14
listopada
wtorek
XXXII Tydzień zwykły
Rok liturgiczny: A/I
Pierwsze czytanie:
Mdr 2, 23 – 3, 9
Psalm responsoryjny:
Ps 34
Werset przed Ewangelią:
J 14, 23
Ewangelia:
Łk 17, 7-10

Patroni:

  • św. Teodot,
  • św. Hypatius,
  • św. Rufus,
  • św. Dubricius,
  • św. Jan,
  • św. Wawrzyniec O'Toole {Lorcan Ua Tuathail},
  • św. Siardus,
  • bł. Serapion,
  • św. Mikołaj Tavelic, Deodatus Aribert, Stefan z Cuneo i Piotr z Narbona,
  • bł. Jan Liccio,
  • św. Stefan Teodor Cuénot,
  • bł. Maria Teresa Scrilli,
  • bł. Maria Luiza Merkert

Liturgia na dzień 2023-11-14:

Pierwsze czytanie

Mdr 2, 23 – 3, 9
Czytanie z Księgi Mądrości

Do nieśmiertelności Bóg stworzył człowieka – uczynił go obrazem swej własnej wieczności. A śmierć weszła w świat przez zawiść diabła i doświadczają jej ci, którzy do niego należą.

A dusze sprawiedliwych są w ręku Boga i nie dosięgnie ich męka. Zdało się oczom głupich, że pomarli, zgon ich poczytano za nieszczęście i odejście od nas za unicestwienie, a oni trwają w pokoju. Choć nawet w ludzkim rozumieniu doznali kaźni, nadzieja ich pełna jest nieśmiertelności.

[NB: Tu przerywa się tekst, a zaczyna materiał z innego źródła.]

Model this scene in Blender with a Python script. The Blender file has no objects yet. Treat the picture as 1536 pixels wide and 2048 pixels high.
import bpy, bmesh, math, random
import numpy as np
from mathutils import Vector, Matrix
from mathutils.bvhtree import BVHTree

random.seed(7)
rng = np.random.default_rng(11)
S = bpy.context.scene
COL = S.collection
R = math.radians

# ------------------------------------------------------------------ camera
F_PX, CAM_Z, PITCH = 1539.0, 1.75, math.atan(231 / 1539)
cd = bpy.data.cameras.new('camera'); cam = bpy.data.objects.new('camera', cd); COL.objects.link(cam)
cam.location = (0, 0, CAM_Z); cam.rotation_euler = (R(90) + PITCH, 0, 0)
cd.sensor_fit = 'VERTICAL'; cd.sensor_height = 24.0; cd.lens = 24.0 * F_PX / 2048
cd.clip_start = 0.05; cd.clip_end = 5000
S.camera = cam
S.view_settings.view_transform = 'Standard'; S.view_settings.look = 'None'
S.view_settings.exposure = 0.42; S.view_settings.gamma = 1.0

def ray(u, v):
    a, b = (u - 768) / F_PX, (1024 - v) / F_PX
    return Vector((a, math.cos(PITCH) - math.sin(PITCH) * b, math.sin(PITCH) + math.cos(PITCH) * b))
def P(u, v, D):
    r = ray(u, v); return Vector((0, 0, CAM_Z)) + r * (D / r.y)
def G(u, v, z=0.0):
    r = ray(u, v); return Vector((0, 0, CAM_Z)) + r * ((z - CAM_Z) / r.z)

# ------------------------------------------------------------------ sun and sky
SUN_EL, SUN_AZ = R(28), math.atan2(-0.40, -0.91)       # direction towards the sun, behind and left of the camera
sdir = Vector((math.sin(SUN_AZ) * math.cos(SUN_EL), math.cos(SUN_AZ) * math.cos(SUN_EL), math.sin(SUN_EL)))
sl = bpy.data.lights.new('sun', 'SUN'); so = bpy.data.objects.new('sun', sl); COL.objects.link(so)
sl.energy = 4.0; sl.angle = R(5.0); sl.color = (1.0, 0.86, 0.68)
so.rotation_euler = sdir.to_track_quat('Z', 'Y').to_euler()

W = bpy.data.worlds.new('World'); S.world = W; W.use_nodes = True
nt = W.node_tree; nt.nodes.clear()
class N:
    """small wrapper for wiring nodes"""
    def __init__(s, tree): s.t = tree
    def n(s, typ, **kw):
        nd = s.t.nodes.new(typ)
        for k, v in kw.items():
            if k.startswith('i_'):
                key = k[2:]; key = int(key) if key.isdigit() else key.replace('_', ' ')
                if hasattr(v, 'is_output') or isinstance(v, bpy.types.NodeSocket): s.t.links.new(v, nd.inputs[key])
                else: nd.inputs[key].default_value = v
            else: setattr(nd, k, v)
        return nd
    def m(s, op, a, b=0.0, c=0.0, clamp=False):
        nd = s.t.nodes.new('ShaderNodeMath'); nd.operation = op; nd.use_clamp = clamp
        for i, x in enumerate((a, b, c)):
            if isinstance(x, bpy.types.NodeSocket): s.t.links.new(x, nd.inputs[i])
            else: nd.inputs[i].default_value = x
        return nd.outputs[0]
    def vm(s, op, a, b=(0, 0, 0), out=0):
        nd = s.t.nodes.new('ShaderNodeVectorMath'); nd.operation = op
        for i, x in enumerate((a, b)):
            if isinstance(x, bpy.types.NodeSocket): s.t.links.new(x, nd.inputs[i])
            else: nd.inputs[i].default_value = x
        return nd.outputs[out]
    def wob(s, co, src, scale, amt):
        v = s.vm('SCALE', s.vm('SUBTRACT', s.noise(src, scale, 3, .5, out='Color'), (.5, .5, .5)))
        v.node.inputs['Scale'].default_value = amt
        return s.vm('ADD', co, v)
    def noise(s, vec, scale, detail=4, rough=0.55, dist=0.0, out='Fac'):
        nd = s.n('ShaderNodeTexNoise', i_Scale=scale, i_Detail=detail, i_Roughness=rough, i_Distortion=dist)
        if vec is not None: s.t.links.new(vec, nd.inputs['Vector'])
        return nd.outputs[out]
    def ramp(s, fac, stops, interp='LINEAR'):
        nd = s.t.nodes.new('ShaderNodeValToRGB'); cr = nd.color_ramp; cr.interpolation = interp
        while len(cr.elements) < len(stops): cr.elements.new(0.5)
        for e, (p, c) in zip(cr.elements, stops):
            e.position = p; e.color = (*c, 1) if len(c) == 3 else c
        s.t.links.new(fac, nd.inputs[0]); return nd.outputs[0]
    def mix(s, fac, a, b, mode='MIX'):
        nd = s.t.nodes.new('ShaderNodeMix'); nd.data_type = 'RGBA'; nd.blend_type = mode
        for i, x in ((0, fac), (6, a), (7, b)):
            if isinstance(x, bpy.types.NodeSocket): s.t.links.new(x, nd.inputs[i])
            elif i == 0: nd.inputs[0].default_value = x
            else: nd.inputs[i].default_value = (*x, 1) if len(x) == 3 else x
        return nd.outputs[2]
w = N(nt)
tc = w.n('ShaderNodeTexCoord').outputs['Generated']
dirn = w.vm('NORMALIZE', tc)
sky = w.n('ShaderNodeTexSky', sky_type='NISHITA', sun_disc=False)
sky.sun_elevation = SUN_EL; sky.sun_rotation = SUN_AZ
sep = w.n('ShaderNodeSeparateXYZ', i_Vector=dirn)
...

Po nieznacznym skarceniu dostąpią dóbr wielkich, Bóg ich bowiem doświadczył i znalazł ich godnymi siebie. Wypróbował ich jak złoto w tyglu i przyjął ich jak całopalną ofiarę. W dzień nawiedzenia ich przez Boga zajaśnieją i rozbiegną się jak iskry po ściernisku. Będą sądzić ludy, zapanują nad narodami, a Pan królować będzie nad nimi na wieki.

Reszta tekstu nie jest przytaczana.